Application of a new NMR well logging porosity/permeability calibration to the Arbuckle injection zone of the Wellington CO2 demonstration site

Carbonate reservoirs hold significant potential for carbon capture and storage (CCS) projects. Target formations for carbon dioxide (CO2) storage must have suitable porosity and permeability properties to ensure adequate long term storage. Of these, permeability can be difficult to estimate in carbonate reservoirs due to the orders of magnitude differences in pore sizes, and the complex geometry of existing pore networks or those developed due to reactive CO2 acidified fluids. One of the primary methods for assessing porosity and permeability of reservoirs is down well nuclear magnetic resonance (NMR) logging tools. Our work has been focused on constraining new porosity/permeability relationships in carbonate rocks using micro X-ray computed tomography (µXRCT) to characterize the pore networks to inform on the observed NMR relaxation behavior. This effort has shown that standard NMR methodologies can produce permeability estimates for carbonate rocks that differ by several orders of magnitude from directly measured values. Our new calibrations have rectified these discrepancies by identifying and accounting for the main properties of these rocks that contribute the measured NMR relaxation properties.

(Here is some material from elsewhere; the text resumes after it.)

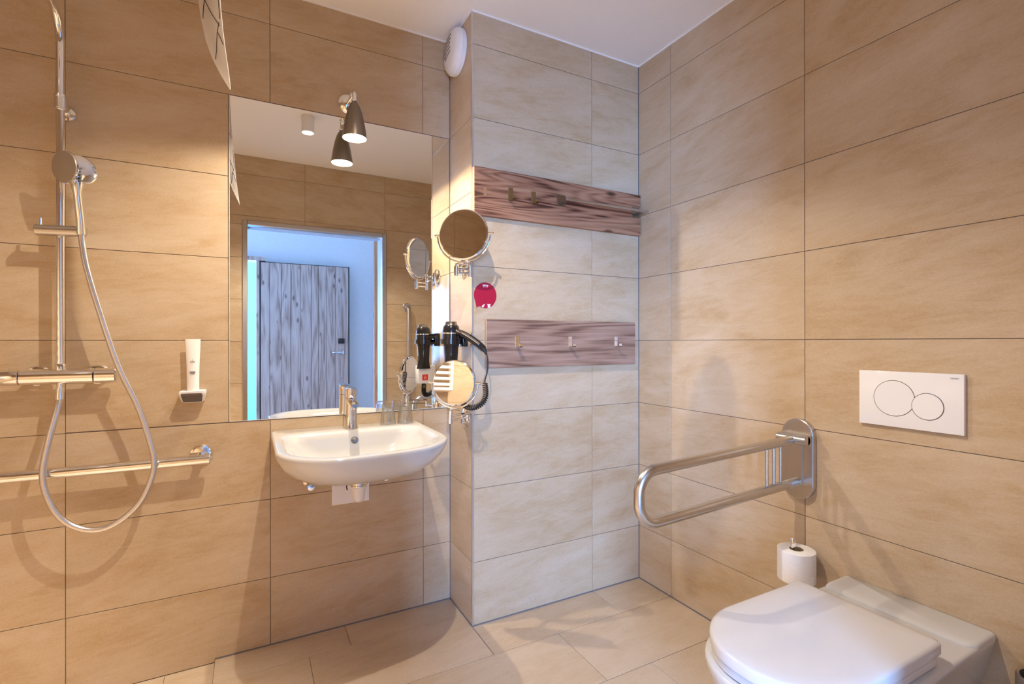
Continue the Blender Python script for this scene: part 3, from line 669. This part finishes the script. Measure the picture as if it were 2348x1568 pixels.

Properties such as mineralogy, Fe and Mn content, pore geometry, and pore network tortuosity all contribute to the relaxation behavior observed by NMR and are now accomodated in this new calibration procedure. This work has led to new understanding of the properties of these rock types that control the permeability measured by NMR well logging. In this presentation, we apply the results of a lab measured calibration of porosity and permeability to a high resolution NMR well log produced for the Arbucke injection zone of the Wellington CO2 demonstration sites. This application illustrates the applicability of this new calibration method for carbonate reservoirs and helps advance our understanding of the permeability and porosity relationships in these complex rock types. This work was performed under the auspices of the U.S. Department of Energy by Lawrence Livermore National Laboratory under Contract DE-AC52-07NA27344.